Mas eles têm companhia no oblívio: o Inferno dos deuses mortos é tão superlotado quanto o Inferno presbiteriano para bebês. Damona está num deles, assim como Ésus, Drunemeton, Silvana, Dervones, Adsalluta, Deva, Belisama, Uxellimus, borvo, Grannos e Mogons. Todos deuses poderosos em seu tempo, adorados por milhões, cheios de exigências e imposições, todos capazes de unir e desunir – enfim, deuses de primeira classe. Durante gerações, os homens trabalharam para construir-lhes vastos templos – cada qual com pedras do tamanho de um bonde.
O trabalho de interpretar os seus caprichos ocupava milhares de sacerdotes, bispos e arcebispos. Desafiá-la significava a morte, geralmente na fogueira. Os exércitos os defendiam contra os infiéis: cidades eram queimadas,mulheres e crianças chacinadas, seu gado afugentado. No fim das contas, no entanto, todos declinaram e morreram, e, hoje, não se encontra uma única alma penada para reverenciá-los.
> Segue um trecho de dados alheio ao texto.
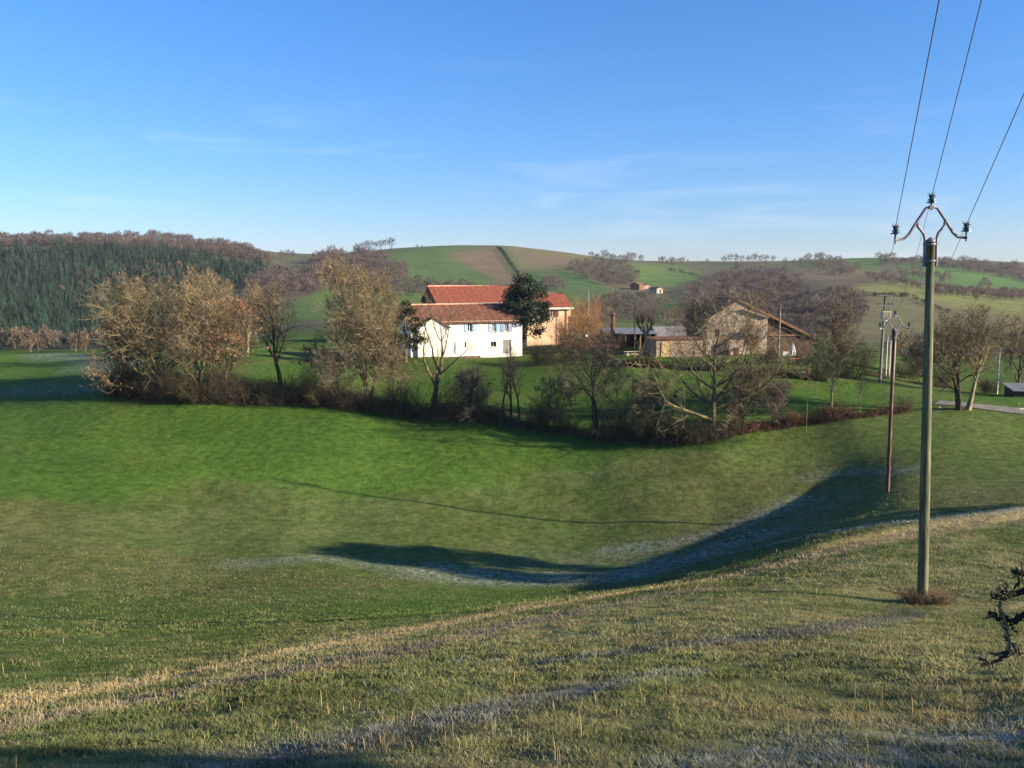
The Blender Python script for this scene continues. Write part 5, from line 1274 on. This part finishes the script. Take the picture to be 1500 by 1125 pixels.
def swing():
    b = at(1170, 111); root = empty('swing_frame', b); tag(root, 'rust red garden swing frame with a yellow toy seat beside the dark bush', 'swing'); m = noise_mat('red frame paint', (0.22, 0.07, 0.045), (0.32, 0.12, 0.08), 3.0, .7); k = 111 / FPX
    Hs = 25 * k; w_ = 14 * k
    t = MB(); t.tube([(-w_, 0, Hs), (w_, 0, Hs)], .05, 8); t.build('top_bar', m, root, smooth=True)
    for x in (-w_, w_):
        for y in (-.7, .7):
            q = MB(); q.tube([(x, 0, Hs), (x - .12, y, -.2)], .05, 8); q.build('leg', m, root, smooth=True)
    for x, mt in ((-w_ * .5, noise_mat('yellow plastic', (0.55, 0.38, 0.06), (0.62, 0.45, 0.10), 2.0, .5)), (w_ * .45, M_FRAME)):
        s = MB(); s.box(x - .24, x + .24, -.12, .12, .42, .47); st = s.build('seat', mt, root)
        for d in (-.2, .2): r = MB(); r.tube([(x + d, 0, .47), (x + d * .8, 0, Hs)], .012, 5); r.build('rope', M_GALV, st)
swing()
def table():
    b = at(925, 129); root = empty('picnic_table', b); root.rotation_euler = (0, 0, .12); tag(root, 'pale wooden picnic table on the lawn in front of the dark shed', 'picnic table'); m = noise_mat('pale table wood', (0.46, 0.38, 0.20), (0.58, 0.50, 0.30), 2.5, .8)
    t = MB()
    for i in range(4): t.box(-1.15, 1.15, -.40 + i * .205, -.21 + i * .205, .80, .85)
    t.build('tabletop', m, root)
    for x in (-.55, .55):
        l = MB(); l.slab((x - .09, -.30, .80), (x + .09, -.30, .80), (x + .09, -.10, .80), (x - .09, -.10, .80), .01)
        l.box(x - .09, x + .09, -.22, -.08, -.1, .797); l.box(x - .09, x + .09, .08, .22, -.1, .797); l.box(x - .07, x + .07, -.85, .85, .36, .44); l.build('leg', m, root)
    for y in (-.85, .62):
        s = MB(); s.box(-1.15, 1.15, y, y + .24, .443, .49); s.build('bench_seat', m, root)
table()
def parasol():
    b = at(1161, 129); root = empty('parasol', b); tag(root, 'closed white garden parasol in front of the brick side of the stone house', 'parasol'); k = 129 / FPX; H = px_h(b, 503)
    p = MB(); p.tube([(0, 0, -.2), (0, 0, H)], .035, 8); p.build('pole', M_GALV, root, smooth=True)
    c = MB(); n = 16; prof = [(.34, H * .18), (.42, H * .22), (.36, H * .45), (.20, H * .75), (.09, H * .93), (.12, H * .96), (.05, H), (.001, H + .02)]
    a = np.arange(n) * 2 * PI / n; V = np.concatenate([np.stack([r * (1 + .16 * (np.arange(n) % 2 * 2 - 1)) * np.cos(a), r * (1 + .16 * (np.arange(n) % 2 * 2 - 1)) * np.sin(a), 0 * a + z], 1) for r, z in prof])
    c.add(V, quads=[(i * n + j, i * n + (j + 1) % n, (i + 1) * n + (j + 1) % n, (i + 1) * n + j) for i in range(len(prof) - 1) for j in range(n)]); c.build('canopy', M_FRAME, root)
parasol()
def globe():
    b = at(858, 131); root = empty('garden_lamp', b); H = px_h(b, 492); tag(root, 'white globe garden lamp on a post in front of the orange shrub', 'lamp')
    p = MB(); p.tube([(0, 0, -.2), (0, 0, H - .2)], .04, 8); p.build('post', M_DARKWOOD, root, smooth=True)
    g = MB(); t = np.linspace(-PI / 2, PI / 2, 12); g.lathe([(max(.22 * math.cos(q), .001), H + .22 * math.sin(q)) for q in t], 18); g.build('lamp_globe', M_FRAME, root, smooth=True)
globe()

# lane on the right, laid on the ground
def lane():
    C = [hit(u, v) for u, v in ((1372,590),(1420,594),(1460,599),(1500,603))]; C.append(np.array([C[-1][0] + 22, C[-1][1] - 4, 0])); C.append(np.array([C[-1][0] + 60, C[-1][1] - 3, 0]))
    P = []
    for a, b in zip(C[:-1], C[1:]):
        for t in np.linspace(0, 1, 12)[:-1]: P.append(a[:2] * (1 - t) + b[:2] * t)
    P = np.array(P); t = np.gradient(P, axis=0); t /= np.linalg.norm(t, axis=1, keepdims=True); nrm = np.stack([-t[:, 1], t[:, 0]], 1)
    offs = np.linspace(-1.6, 1.6, 7); G = P[:, None] + nrm[:, None] * offs[None, :, None]
    z = ground(G[..., 0].ravel(), G[..., 1].ravel()) + .07; V = np.concatenate([G.reshape(-1, 2), z[:, None]], 1); n = len(offs)
    m = MB(); m.add(V, quads=[(i * n + j, i * n + j + 1, (i + 1) * n + j + 1, (i + 1) * n + j) for i in range(len(P) - 1) for j in range(n - 1)])
    o = m.build('lane', noise_mat('worn lane surface', (0.13, 0.125, 0.105), (0.21, 0.20, 0.17), 1.2, .95, .3), smooth=True); tag(o, kind='structure')
lane()

# old dry weeds round the foot of the near pole
hb = b1.copy()
def dry_clump():
    m = shrub(400, .62, .72, 40, 8, 6, (0.20, 0.145, 0.09), .45, tw_w=.003); rng = np.random.default_rng(4)
    o = m.build('dry_weeds', M_TWIG, loc=b1 + np.array([.42, -.12, -.05])); tag(o, 'tuft of dry brown weeds at the right foot of the near pole', 'weeds')
    m = shrub(401, .6, .9, 40, 7, 5, (0.12, 0.085, 0.055), .4, tw_w=.004)
    q = b1 + np.array([-.40, -.25, 0]); q[2] = gz(q[0], q[1]); o = m.build('dry_weeds', M_TWIG, loc=q); tag(o, 'small dark tuft of weeds at the left foot of the near pole', 'weeds')
dry_clump()

# ================================================================== foreground: gnarled branches from the right, grass, weeds
def near_tree():
    """old fruit tree standing just outside the frame on the right; only its lowest branches reach into view"""
    bx, by = 5.9, 4.3; base = np.array([bx, by, gz(bx, by)]); root = empty('fruit_tree', base)
    tag(root, 'old fruit tree whose gnarled dark twigs reach in from the right edge', 'tree')
    rng = np.random.default_rng(8); L = lambda u, v, Y: at_px(u, v, Y) - base
    def gnarl(p, n=6, j=.02):
        P = [np.array(q, float) for q in p]; out = []
        for a, b in zip(P[:-1], P[1:]):
            for t in np.linspace(0, 1, n)[:-1]: out.append(a * (1 - t) + b * t + rng.normal(0, j, 3))
        out.append(P[-1]); return out
    tr = MB(); q0 = gnarl([(0, 0, -.3), (.05, 0, 1.0), (-.1, .1, 1.6), (.0, .05, 1.85), (.1, .05, 2.0)], 5, .02); tr.tube(q0, np.linspace(.17, .06, len(q0)), 10)
    knots = []
    # one crooked bough leaves the trunk and forks before it comes into view
    K1, K2 = L(1590, 884, 5.55), L(1556, 872, 5.85); mid = K1 * .5 + np.array([.10, -.12, 1.62]) * .5
    for (p, r0, r1) in (([(-.03, .03, 1.45), (-.35, .22, 1.72), mid + [0, .05, .06], K1, K2, L(1530, 876, 5.95), L(1508, 866, 6.0), L(1486, 870, 5.9), L(1462, 872, 5.85)], .070, .011),
                        ([K2, L(1538, 852, 5.9), L(1520, 850, 6.0), L(1506, 840, 5.98), L(1494, 841, 5.95), L(1488, 838, 5.9)], .034, .009),
                        ([K1, L(1562, 902, 5.6), L(1540, 896, 5.7), L(1518, 908, 5.75), L(1500, 901, 5.75), L(1487, 910, 5.75), L(1471, 906, 5.7), L(1451, 903, 5.7)], .040, .008),
                        ([mid, mid + [-.12, .30, .30], mid + [.05, .55, .42], mid + [-.10, .85, .50]], .032, .008), ([mid, mid + [-.15, -.25, .22], mid + [-.05, -.5, .42]], .028, .008),
                        ([(.05, 0, 1.9), (.5, .25, 2.15), (.9, .2, 2.05), (1.4, .3, 2.1)], .05, .015), ([(0, 0, 1.8), (.3, -.35, 2.0), (.6, -.8, 1.95), (.9, -1.4, 2.1)], .05, .015)):
        q = gnarl(p, 5, .016); tr.tube(q, np.linspace(r0, r1, len(q)), 7); knots.append(q)
    tr.build('trunk', M_BARK_DARK, root, smooth=True)
    c = MB()
    def seg(pts, r0, r1, j=.006): q = gnarl([L(*p) for p in pts], 4, j); c.tube(q, np.linspace(r0, r1, len(q)), 6); c.C.append(np.tile([[.055, .045, .032, 1]], (len(q) * 6, 1))); return q
    def segc(pts, r0, r1, col, j=.006): q = gnarl([L(*p) for p in pts], 4, j); c.tube(q, np.linspace(r0, r1, len(q)), 6); c.C.append(np.tile([[*col, 1]], (len(q) * 6, 1))); return q
    # the hanging lichened twig and its hooked end
    Y = 5.7; qs = []
    qs.append(segc([(1464, 882, Y), (1468, 900, Y), (1473, 920, Y), (1478, 940, Y), (1476, 952, Y)], .011, .012, (.24, .20, .11)))
    qs.append(seg([(1476, 952, Y), (1473, 962, Y), (1460, 969, Y), (1446, 972, Y), (1437, 977, Y)], .013, .010))
    qs.append(seg([(1473, 962, Y), (1466, 957, Y), (1452, 958, Y)], .010, .006))
    qs.append(seg([(1446, 972, Y), (1440, 966, Y), (1436, 966, Y)], .008, .005))
    qs.append(seg([(1480, 942, Y), (1488, 953, Y), (1494, 957, Y)], .007, .005))
    qs.append(seg([(1470, 908, Y), (1460, 905, Y), (1452, 902, Y), (1448, 897, Y)], .009, .005)); qs.append(seg([(1473, 922, Y), (1467, 916, Y)], .006, .004)); qs.append(seg([(1477, 936, Y), (1471, 933, Y)], .008, .005))
    qs.append(seg([(1462, 872, 5.85), (1456, 876, 5.85), (1452, 872, 5.85)], .009, .005)); qs.append(seg([(1470, 870, 5.85), (1463, 862, 5.85), (1460, 860, 5.85)], .008, .005)); qs.append(seg([(1476, 871, 5.85), (1472, 862, 5.85), (1474, 858, 5.85)], .007, .004))
    qs.append(seg([(1494, 840, 5.95), (1490, 853, 5.95), (1486, 862, 5.95)], .010, .007)); qs.append(seg([(1492, 842, 5.95), (1488, 838, 5.95), (1486, 836, 5.95)], .008, .005)); qs.append(seg([(1484, 912, 5.75), (1481, 918, 5.75), (1486, 924, 5.75)], .008, .005))
    # spurs and lichen tufts on every piece
    for q in qs + knots:
        q = np.array(q)
        for k in range(len(q) * 2):
            i = rng.integers(0, len(q)); d = norm(rng.normal(0, 1, 3)); ln = rng.uniform(.012, .05)
            c.tube([q[i], q[i] + d * ln * .6, q[i] + d * ln + rng.normal(0, .008, 3)], [.005, .004, .0025], 4); c.C.append(np.tile([[*((.05, .04, .03) if rng.uniform() < .6 else (.26, .22, .11)), 1]], (12, 1)))
    # upper crown, out of view, that shades the corner of the slope
    for q in knots[3:]:
        q = np.array(q); s = q[rng.integers(2, len(q), 46)]; d = norm(rng.normal(0, .8, (46, 3)) + [0, 0, .6])
        P, R = grow(rng, s, d, rng.uniform(.3, .7, 46), np.full(46, .012), np.full(46, .004), 6, .2, .05); V, Q = tubes(P, R, 4); c.add(V, quads=Q, col=np.tile([.07, .055, .04, 1], (len(V), 1)))
        s2, d2, rr, t, pi = spawn(rng, P, R, 7, .15, 1, 45, 16); P2, R2 = grow(rng, s2, d2, rng.uniform(.2, .5, len(s2)), np.full(len(s2), .006), np.full(len(s2), .003), 4, .2, .05); V, Q = tubes(P2, R2, 3); c.add(V, quads=Q, col=np.tile([.08, .06, .04, 1], (len(V), 1)))
    c.build('twigs', M_TWIG, root, smooth=True)
near_tree()

def slope_pine():
    b = np.array([40.5, 47.5, gz(40.5, 47.5)])
    evergreen('pine_tree', 'dense dark pine on the slope beyond the right edge whose shadow crosses the gully', b, 10.8, 8.6, 2.8, 63, (0.022, 0.038, 0.022), [(0, 0, -.4), (.1, 0, 4), (0, .1, 7), (0, 0, 9.6)], .28, 44, 230, .2)
slope_pine()

def right_thicket():
    """blackthorn bank right of the frame: its shadow lies over the frosted lower right corner"""
    for i, (x, y, s) in enumerate(((8.4, 4.7, .50), (9.4, 4.2, .60), (8.6, 3.6, .52), (7.6, 4.2, .44), (8.0, 3.1, .52))):
        o = link('blackthorn_bush', PMESH[(0, 2, 1, 0, 2)[i]]); o.location = (x, y, gz(x, y)); o.scale = (s, s, s); o.rotation_euler = (0, 0, i * 1.9)
        tag(o, 'blackthorn bush on the slope right of the fruit tree', 'bush', 'blackthorn bank beside the slope')
right_thicket()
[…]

O que terá acontecido a Sutekh, antigo deus de todo o vale do Nilo? O que terá acontecido a:  Resheph Baal, Anath Astrarte, Ashtoreth Hadad, Nebo Dagon, Melek Yau, Ahijah Amon-Ra, Ísis, Osíris, Ptah, Molech?
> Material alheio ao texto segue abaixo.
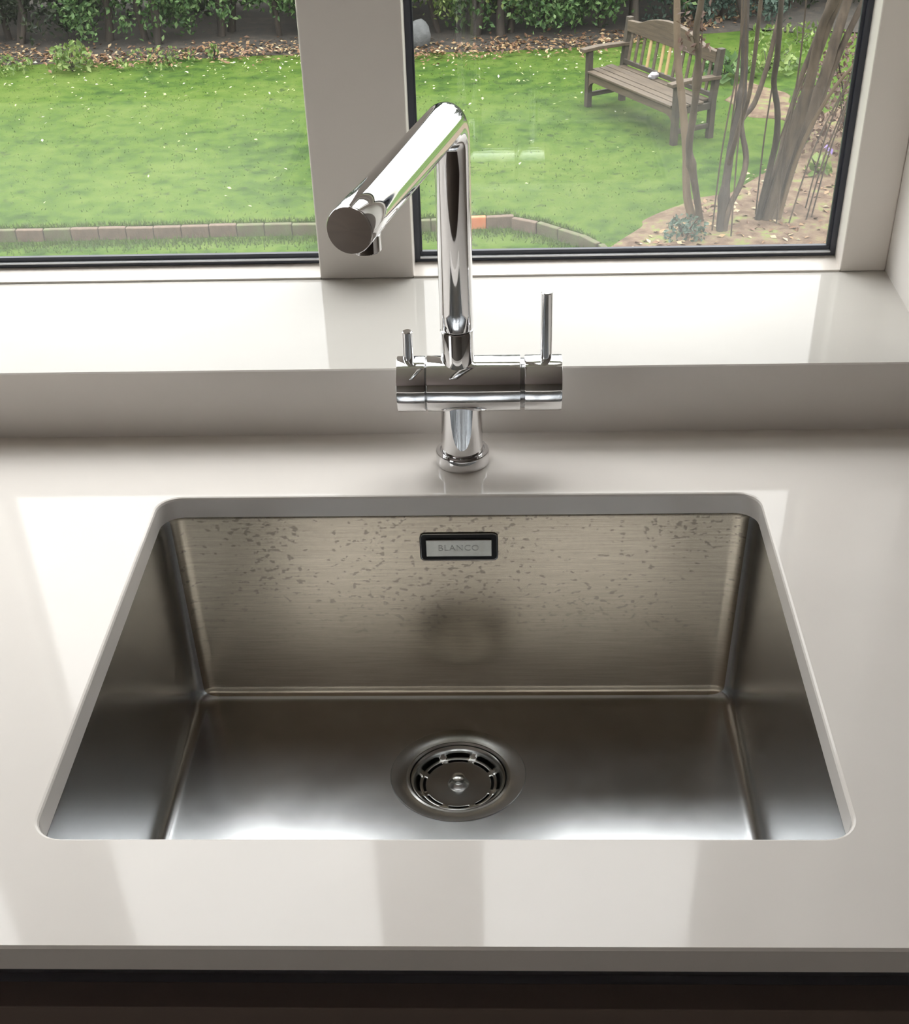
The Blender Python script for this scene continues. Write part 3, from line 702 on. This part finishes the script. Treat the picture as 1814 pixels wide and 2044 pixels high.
# ---- multi-stemmed shrubs in front
TR = {
'a1': [[1.8, 9.9, -3.23], [1.72, 9.96, -3.02], [1.69, 10.02, -2.68], [1.63, 10.08, -2.3], [1.59, 10.14, -2.07], [1.56, 10.2, -1.68], [1.55, 10.26, -1.4]],
'a2': [[1.84, 9.9, -3.23], [1.74, 9.84, -2.83], [1.68, 9.78, -2.6], [1.68, 9.72, -2.37], [1.68, 9.66, -2.19], [1.67, 9.6, -1.94], [1.63, 9.54, -1.73], [1.64, 9.48, -1.53], [1.63, 9.42, -1.3]],
'b1': [[1.95, 9.65, -3.24], [1.96, 9.71, -3.06], [1.98, 9.77, -2.81], [2.0, 9.83, -2.62], [2.04, 9.89, -2.35], [2.06, 9.95, -2.16], [2.05, 10.01, -1.91], [2.04, 10.07, -1.66], [2.03, 10.13, -1.4]],
'b2': [[1.985, 9.8, -2.76], [2.01, 9.63, -2.41], [2.04, 9.53, -2.16], [2.04, 9.47, -1.85], [2.03, 9.41, -1.53], [2.02, 9.35, -1.3]],
'b3': [[1.98, 9.65, -3.24], [2.01, 9.71, -3.03], [2.09, 9.77, -2.86], [2.12, 9.83, -2.69], [2.07, 9.89, -2.49], [2.09, 9.95, -2.43], [2.17, 10.01, -2.35], [2.24, 10.07, -2.13], [2.29, 10.13, -1.88], [2.32, 10.19, -1.69], [2.33, 10.25, -1.4]],
'c0': [[2.27, 9.9, -3.22], [2.29, 9.88, -3.01], [2.31, 9.84, -2.77], [2.32, 9.78, -2.54], [2.29, 9.72, -2.32], [2.23, 9.66, -2.12], [2.22, 9.6, -1.95], [2.2, 9.54, -1.7], [2.16, 9.48, -1.3]],
'c1': [[2.28, 9.9, -3.22], [2.35, 9.96, -2.94], [2.41, 10.02, -2.73], [2.44, 10.08, -2.56], [2.51, 10.14, -2.25], [2.6, 10.2, -1.97], [2.67, 10.26, -1.77], [2.72, 10.32, -1.45]],
'c2': [[2.34, 9.9, -3.22], [2.43, 9.84, -2.67], [2.5, 9.78, -2.26], [2.53, 9.72, -1.79], [2.58, 9.66, -1.59], [2.62, 9.6, -1.35]],
'c3': [[2.38, 9.9, -3.22], [2.5, 9.96, -2.74], [2.65, 10.02, -2.23], [2.72, 10.08, -1.94], [2.78, 10.14, -1.69], [2.82, 10.2, -1.45]],
'c4': [[2.43, 9.9, -3.22], [2.51, 9.84, -2.67], [2.65, 9.78, -2.27], [2.79, 9.72, -2.03], [2.95, 9.66, -1.82]],
'c5': [[2.42, 9.9, -3.22], [2.52, 9.96, -2.74], [2.63, 10.02, -2.47], [2.75, 10.08, -2.07], [2.89, 10.14, -1.72], [3.0, 10.2, -1.45]],
'c6': [[2.33, 9.9, -3.22], [2.41, 9.84, -2.7], [2.5, 9.78, -2.15], [2.57, 9.72, -1.79], [2.66, 9.66, -1.4]],
}
SP = {'a1': (0.031, 'bark_tan'), 'a2': (0.027, 'bark'), 'b1': (0.031, 'bark_dark'), 'b2': (0.016, 'bark'), 'b3': (0.022, 'bark'), 'c0': (0.024, 'bark_dark'), 'c1': (0.022, 'bark'),
      'c2': (0.036, 'bark'), 'c3': (0.040, 'bark'), 'c4': (0.016, 'bark_tan'), 'c5': (0.027, 'bark'), 'c6': (0.030, 'bark')}
def smooth_path(P, k_=5):
    res = []
    for i in range(len(P) - 1):
        p0, p1, p2, p3 = (Vector(P[max(i - 1, 0)]), Vector(P[i]), Vector(P[i + 1]), Vector(P[min(i + 2, len(P) - 1)]))
        for j in range(k_):
            t = j / k_
            res.append(.5 * ((2 * p1) + (-p0 + p2) * t + (2 * p0 - 5 * p1 + 4 * p2 - p3) * t * t + (-p0 + 3 * p1 - 3 * p2 + p3) * t ** 3))
    res.append(Vector(P[-1])); return res
for pre, loc, lb in (('a', (1.8, 9.9, GZ), 'bare shrub with a pale tan stem crossing a dark stem before the bench'), ('b', (1.97, 9.65, GZ), 'bare shrub of dark upright stems between the bench and the leaning trunks'),
                     ('c', (2.35, 9.9, GZ), 'thick fan of brown trunks leaning towards the right edge of the window')):
    t = thing('bare_shrub', lb, 'shrub', loc)
    for kx, P in TR.items():
        if kx[0] != pre: continue
        r0, mt = SP[kx]; q_ = P[-1]; p_ = P[-2]
        if kx != 'c4':          # the stems go on upwards past the head of the window
            lx = (q_[0] - p_[0]) / (q_[2] - p_[2]); P = P + [[q_[0] + lx * .8, q_[1] + .05, q_[2] + .8], [q_[0] + lx * 1.6 + .08, q_[1] - .05, q_[2] + 2.0], [q_[0] + lx * 2.2 - .05, q_[1], q_[2] + 3.2]]
        path = smooth_path(P)
        rad = []
        for i, q in enumerate(path):
            f = i / len(path); kn = .12 * mnoise.noise(Vector((i * .7, r0 * 100, 1))) + (.5 * math.exp(-((i % 15 - 7) / 1.1) ** 2) if kx in ('a2', 'b1', 'c3', 'c6') else 0)
            rad.append(r0 * (1.1 - .5 * f) * (1 + kn))
        MB().tube(path, rad, n=12).build('stem', M[mt], t, smooth=60, label='pale tan stem' if mt == 'bark_tan' else None)
    for j in range({'a': 1, 'b': 3, 'c': 7}[pre]):
        rr = random.Random(j + ord(pre)); x = loc[0] + rr.uniform(-.15, .35); y = loc[1] + rr.uniform(-.2, .3); lean = rr.uniform(-.1, .45) if pre == 'c' else rr.uniform(-.1, .1)
        P = [(x, y, GZ - .02), (x + lean * .3, y, GZ + .6), (x + lean * .8 + .03, y + .03, GZ + 1.2), (x + lean * 1.5, y, GZ + 1.9)]
        MB().tube(smooth_path(P), .006, n=6).build('twig', M['bark'], t, smooth=60)
    rr = random.Random(ord(pre)); cx_ = {'a': 1.6, 'b': 2.2, 'c': 3.5}[pre]
    leaves([(cx_ + rr.gauss(0, .55), 9.9 + rr.gauss(0, .5), rr.uniform(-.7, 1.9)) for _ in range(900)], .08, rr=rr).build('sparse_foliage', M['leaf_d'], t, kind='stuff')
    if pre == 'a':
        leaves([(1.63 + random.Random(q).gauss(0, .07), 9.55, -1.74 + random.Random(q + 99).gauss(0, .09)) for q in range(60)], .05).build('dead_buds', M['leaf_r'], t, kind='stuff')

# ---- garden bench (local frame: x along the seat, y to the back)
BL, BD = 1.474, .447
bench = thing('garden_bench', 'weathered brown wooden garden bench with slatted back on the lawn', 'bench', (1.074, 13.088, GZ), rz=-math.atan2(1.281, .729))
def bp(name, mat='teak', mb=None, bevel=.004, label=None): return mb.build(name, M[mat], bench, local=True, bevel=bevel, label=label)
for x in (0, BL - .055):
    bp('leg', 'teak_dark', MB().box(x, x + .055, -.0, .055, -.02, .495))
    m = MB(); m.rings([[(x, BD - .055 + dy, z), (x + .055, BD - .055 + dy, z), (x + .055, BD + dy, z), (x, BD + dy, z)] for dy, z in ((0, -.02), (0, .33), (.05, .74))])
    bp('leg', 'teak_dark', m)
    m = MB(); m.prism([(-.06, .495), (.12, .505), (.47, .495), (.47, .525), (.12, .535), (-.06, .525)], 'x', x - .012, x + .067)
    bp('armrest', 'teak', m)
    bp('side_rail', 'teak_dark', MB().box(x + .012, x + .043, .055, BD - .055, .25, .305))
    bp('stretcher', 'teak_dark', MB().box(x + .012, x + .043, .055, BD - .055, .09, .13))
# front rail with curved brackets at both ends
prof = [(.055, .31), (BL - .055, .31), (BL - .055, .16)]
for i in range(9): a = R(90 * i / 8); prof.append((BL - .055 - .11 * (1 - math.cos(a)) , .16 + .08 * math.sin(a)))
for i in range(9): a = R(90 - 90 * i / 8); prof.append((.055 + .11 * (1 - math.cos(a)), .16 + .08 * math.sin(a)))
bp('front_rail', 'teak', MB().prism(prof, 'y', .008, .042))
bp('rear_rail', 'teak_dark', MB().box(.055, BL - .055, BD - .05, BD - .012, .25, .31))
for i in range(5):
    y0 = -.012 + i * .087
    m = MB(); m.box(.0 if i not in (0, 4) else .058, BL if i not in (0, 4) else BL - .058, y0, y0 + .074, .311, .331)
    o = bp('seat_slat', 'teak', m)
    if i == 3: o.location.z -= .006; o.rotation_euler = (R(3), R(.35), 0)
# broad arched top rail
prof = [(.05, .62), (BL - .05, .62), (BL - .05, .715), (BL * .85, .725)]
for i in range(9): a = i / 8; prof.append((BL * (.82 - .64 * a), .735 + .085 * math.sin(PI * a) ** .8 if 0 < a < 1 else .735))
prof += [(BL * .15, .725), (.05, .715)]
m = MB(); m.prism(prof, 'y', BD - .02, BD + .03); bp('top_rail', 'teak', m)
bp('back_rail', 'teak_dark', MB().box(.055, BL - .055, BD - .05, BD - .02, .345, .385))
for i in range(13):
    x = .105 + i * (BL - .21 - .038) / 12
    pale = i in (3, 5, 6)
    m = MB(); m.rings([[(x, y, z), (x + .036, y, z), (x + .036, y + .014, z), (x, y + .014, z)] for y, z in ((BD - .045, .38), (BD - .005, .63))])
    bp('back_slat', 'teak_pale' if pale else 'teak', m, label='bare pale wooden slat' if pale else None)
pm = bench.matrix_basis
m = MB(); rr = random.Random(3); lp = []
for j in range(6):
    th = PI * j / 5; lp.append([])
    for i in range(9):
        ph = 2 * PI * i / 9; p_ = Vector((math.sin(th) * math.cos(ph), math.sin(th) * math.sin(ph), math.cos(th))); k_ = 1 + .45 * mnoise.noise(p_ * 2.3)
        lp[-1].append((p_.x * .05 * k_, p_.y * .035 * k_, .028 + p_.z * .03 * k_))
m.rings(lp)
paper = m.build('crumpled_tissue', M['paper'], loc=(0, 0, 0), smooth=20)
u_ = Vector((.4947, -.869, 0)); w_ = Vector((.869, .4947, 0)); pp = Vector((1.074, 13.088, 0)) + u_ * .62 + w_ * .36
paper.location = (pp.x, pp.y, GZ + .331 + H); tag(paper, 'pale pink crumpled tissue lying on the bench seat', 'tissue')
Todos estes foram deuses da mais alta eminência. Muitos são mencionados com temor e respeito no Velho Testamento. Há 5 ou 6 mil anos, estavam taco a taco com o próprio Jeová, e o mais galinha-morta de todos era muito superior a Thor. Pois foram todos para o nada e, com eles, os seguintes:
Arianrod, Morrigu, Govannon, Gunfled, Dagda, Ogurvan, Dea, Dia, Iuno, Lucina, Saturno, Furrina, Cronos, Engurra, Belus, Ubililu, U-dimmer-an-kia, U-sab-sib, U-Mersi, Tammuz, Vênus, Belis, Nusku, Aa, Sin, Apsu, Elali, Mami, Zaraqu,  Zagaga, Nuada, Argetlam, Tagd, Goibniu, Odim, Ogma, Marzin, Marte, Diana de Éfeso, Robigus, Plutão, Vesta, Zer-panitu, Merodach, Elum, Marduk, Nin, Perséfone, Istar, Lagas, Nirig, Nebo, En-Mersi, Assur, Beltu, Kusky-banda, Nin-azu, Qarradu, Ueras.
Peça ao seu vigário que lhe empreste um livro sobre religião comparada: você encontrará todos eles devidamente listados. Todos foram deuses da mais alta dignidade – deuses de povos civilizados --, adorados e venerados por milhões. Todos eram onipotentes, oniscientes e imortais. E todos estão mortos.